La réforme de l’orientation scolaire est mise en œuvre au pas de charge sans aucune concertation avec les organisations syndicales. Elle révèle une vision de l’orientation assujettie prioritairement aux besoins économiques locaux, ce qui va à l’encontre d’une vision émancipatrice d’une école luttant contre les freins et les déterminismes sociaux, nous ne pouvons nous y résoudre. La manifestation nationale du 18 juin à Paris a montré la détermination des Psychologues de l’Education nationale à faire obstacle à cette politique.
Le « cadre national de référence » fixe les conditions de coopération des régions avec l’Etat. Le projet de convention cadre régional va bien au delà dans son article 4, en permettant la mise à disposition des directeurs de Centres d’Information et d’Orientation auprès de la Région. Ce reviendrait à donner à la Région une autorité fonctionnelle sur les missions des directeurs de CIO et sur une partie du pilotage de l’orientation scolaire avec les risques de dérives que cela entraîne. Ce projet ne peut rester en l’état.

Nous voudrions pour finir nous féliciter de l’adoption par la Région d’un dispositif de gratuité des manuels scolaires pour les rentrées 2019 (Secondes et Premières) et 2020 (Terminale) concernant les élèves des lycées généraux et technologiques. Vous le savez, nous étions demandeurs d’une telle mesure qui est une mesure de justice sociale. Nous sommes satisfaits d’avoir été entendus sur ce point.

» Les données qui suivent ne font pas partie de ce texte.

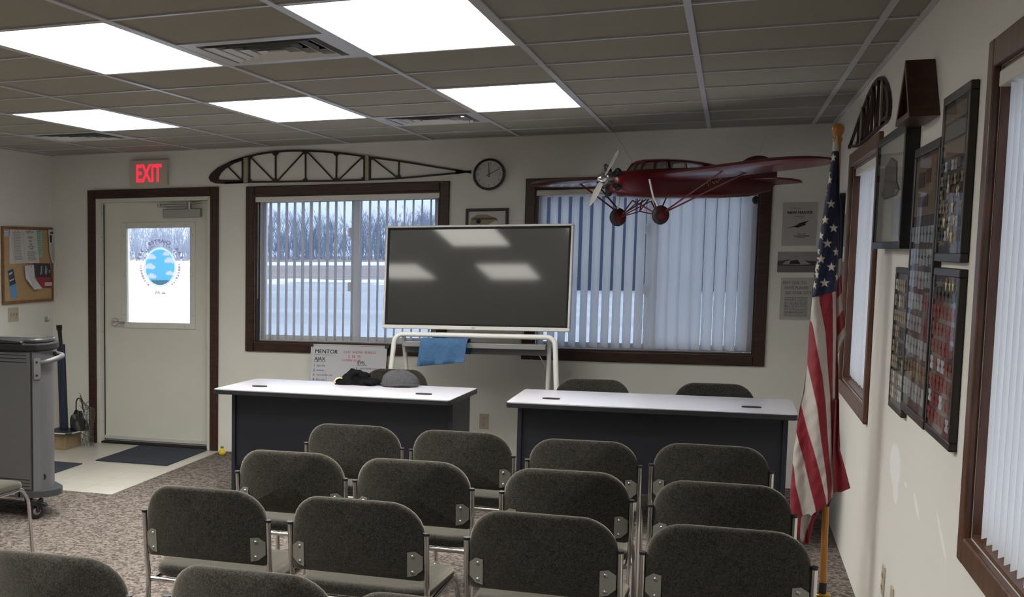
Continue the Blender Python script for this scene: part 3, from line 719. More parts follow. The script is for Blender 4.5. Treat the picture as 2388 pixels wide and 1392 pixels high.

Nous avons cependant adressé au Président du Conseil Régional, un courrier pour alerter sur les problèmes de mise en œuvre du dispositif qui doivent être surmontés rapidement.
Tout d’abord, l’enveloppe allouée (200 €) pour chaque élève de lycée général et technologique nous semble trop juste pour permettre le financement de l’ensemble des manuels. Il ne serait pas acceptable que les équipes soient contraintes à des choix privant certaines disciplines de manuels scolaires.
Ensuite, le calendrier de mise en œuvre dans les lycées publics pose problème. Le choix de confier aux élèves la responsabilité de l’achat des manuels, va conduire à des délais d’équipement importants. En effet, la plateforme numérique à laquelle devront se connecter les élèves ne sera opérationnelle qu’en septembre. Cela laisse craindre que tous les élèves ne disposent pas de leurs manuels avant les vacances de la Toussaint, alors même que les premières épreuves de bac sont prévues pour janvier 2020. Pourquoi ne pas fournir, par exemple, directement par l’intermédiaire des établissements une contremarque aux lycéens valablement inscrits, à défaut d’une gestion à l’image de celle pratiquée dans les établissements privés ?
Enfin, vous semblez vouloir vous appuyer sur les associations de parents d’élèves pour assurer l’identification des manuels pour cette rentrée puis la gestion de ceux-ci en début et fin d’année scolaire. La faisabilité de ces opérations dans un grand nombre de lycées nous parait impossible et nous vous invitons à réfléchir à la mise à disposition des lycées de personnels affectés à cette mission.